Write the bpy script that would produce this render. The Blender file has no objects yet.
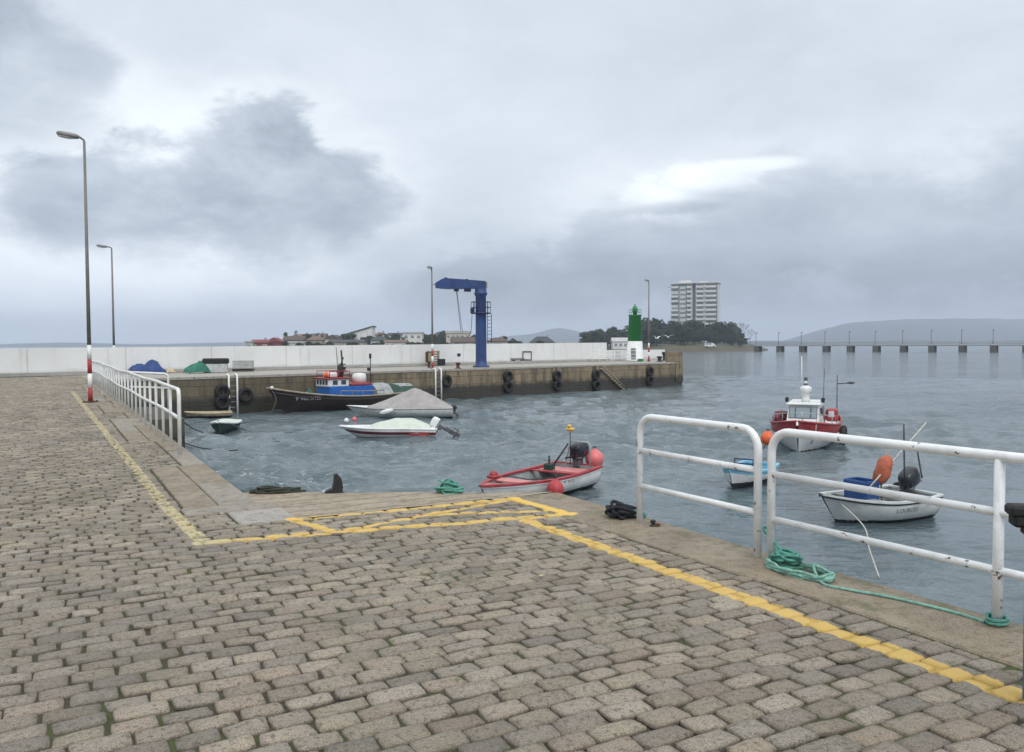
import bpy, math, random
import numpy as np
from mathutils import Vector, Matrix, noise as mnoise

random.seed(7)
rng = np.random.default_rng(11)
scene = bpy.context.scene
COL = scene.collection
R = math.radians
PI = math.pi

# ------------------------------------------------------------------ camera
F = 840.0
CAMH = 1.65
PITCH = math.atan(32.0 / F)
ROLL = R(0.28)
CAM_M = Matrix.Translation((0, 0, CAMH)) @ Matrix.Rotation(PI / 2 - PITCH, 4, 'X') @ Matrix.Rotation(-ROLL, 4, 'Z')
cd = bpy.data.cameras.new('camera')
cam = bpy.data.objects.new('camera', cd)
COL.objects.link(cam)
cam.matrix_world = CAM_M
cd.sensor_width = 36.0
cd.lens = F / 1024 * 36.0
cd.clip_start = 0.05
cd.clip_end = 20000
scene.camera = cam
R3 = CAM_M.to_3x3()
WZ = -2.1                                     # water level


def ray(u, v):
    return R3 @ Vector(((u - 512) / F, (376 - v) / F, -1))


def at(u, v, z=0.0):
    d = ray(u, v)
    k = (z - CAMH) / d.z
    return Vector((d.x * k, d.y * k, z))


def ad(u, v, Y):
    """point of the line of sight at forward distance Y"""
    d = ray(u, v)
    k = Y / d.y
    return Vector((d.x * k, Y, CAMH + d.z * k))


# quay frame: s runs along the quay edge (away), t across it towards the water
DS = Vector((-0.482, 0.876, 0))
DT = Vector((0.876, 0.482, 0))


def ts(t, s, z=0.0):
    return Vector((DT.x * t + DS.x * s, DT.y * t + DS.y * s, z))


def to_ts(p):
    return p.x * DT.x + p.y * DT.y, p.x * DS.x + p.y * DS.y


# pier frame
PA = Vector((-13.8, 47.7, 0))
PM = Vector((25.6, 23.9, 0)).normalized()
PN = Vector((-PM.y, PM.x, 0))


def pr(k, n, z=0.0):
    p = PA + PM * k + PN * n
    return Vector((p.x, p.y, z))


# ------------------------------------------------------------------ objects
def tag(o, label=None, cat=None, group=None, kind=None):
    if label: o['label'] = label
    if cat: o['category'] = cat
    if group: o['group'] = group
    if kind: o['kind'] = kind
    return o


def thing(name, label, cat, loc=(0, 0, 0), rz=0.0, group=None):
    o = bpy.data.objects.new(name, None)
    COL.objects.link(o)
    o.location = loc
    o.rotation_euler = (0, 0, rz)
    o.empty_display_size = 0.2
    return tag(o, label, cat, group)


def heading(dx, dy):
    return math.atan2(-dx, dy)


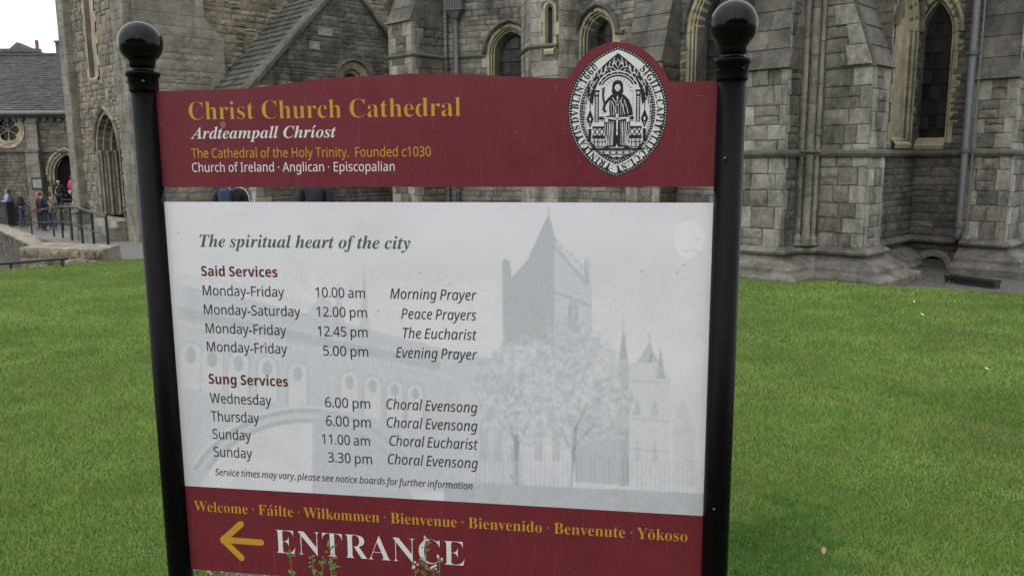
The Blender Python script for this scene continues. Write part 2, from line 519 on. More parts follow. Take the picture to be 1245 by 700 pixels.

→ What is required: Output the data above without changes, apart from leaving out the pictures.

→ Completed task:
Write the bpy script that would produce this render. The Blender file has no objects yet.
import bpy, math, random
import numpy as np
from mathutils import Vector, Matrix, noise as mnoise

random.seed(7)
rng = np.random.default_rng(11)
scene = bpy.context.scene
COL = scene.collection
R = math.radians
PI = math.pi

# ------------------------------------------------------------------ camera
F = 840.0
CAMH = 1.65
PITCH = math.atan(32.0 / F)
ROLL = R(0.28)
CAM_M = Matrix.Translation((0, 0, CAMH)) @ Matrix.Rotation(PI / 2 - PITCH, 4, 'X') @ Matrix.Rotation(-ROLL, 4, 'Z')
cd = bpy.data.cameras.new('camera')
cam = bpy.data.objects.new('camera', cd)
COL.objects.link(cam)
cam.matrix_world = CAM_M
cd.sensor_width = 36.0
cd.lens = F / 1024 * 36.0
cd.clip_start = 0.05
cd.clip_end = 20000
scene.camera = cam
R3 = CAM_M.to_3x3()
WZ = -2.1                                     # water level


def ray(u, v):
    return R3 @ Vector(((u - 512) / F, (376 - v) / F, -1))


def at(u, v, z=0.0):
    d = ray(u, v)
    k = (z - CAMH) / d.z
    return Vector((d.x * k, d.y * k, z))


def ad(u, v, Y):
    """point of the line of sight at forward distance Y"""
    d = ray(u, v)
    k = Y / d.y
    return Vector((d.x * k, Y, CAMH + d.z * k))


# quay frame: s runs along the quay edge (away), t across it towards the water
DS = Vector((-0.482, 0.876, 0))
DT = Vector((0.876, 0.482, 0))


def ts(t, s, z=0.0):
    return Vector((DT.x * t + DS.x * s, DT.y * t + DS.y * s, z))


def to_ts(p):
    return p.x * DT.x + p.y * DT.y, p.x * DS.x + p.y * DS.y


# pier frame
PA = Vector((-13.8, 47.7, 0))
PM = Vector((25.6, 23.9, 0)).normalized()
PN = Vector((-PM.y, PM.x, 0))


def pr(k, n, z=0.0):
    p = PA + PM * k + PN * n
    return Vector((p.x, p.y, z))


# ------------------------------------------------------------------ objects
def tag(o, label=None, cat=None, group=None, kind=None):
    if label: o['label'] = label
    if cat: o['category'] = cat
    if group: o['group'] = group
    if kind: o['kind'] = kind
    return o


def thing(name, label, cat, loc=(0, 0, 0), rz=0.0, group=None):
    o = bpy.data.objects.new(name, None)
    COL.objects.link(o)
    o.location = loc
    o.rotation_euler = (0, 0, rz)
    o.empty_display_size = 0.2
    return tag(o, label, cat, group)


def heading(dx, dy):
    return math.atan2(-dx, dy)


The Blender Python script for this scene continues. Write part 2, from line 519 on. More parts follow. Take the picture to be 1245 by 700 pixels.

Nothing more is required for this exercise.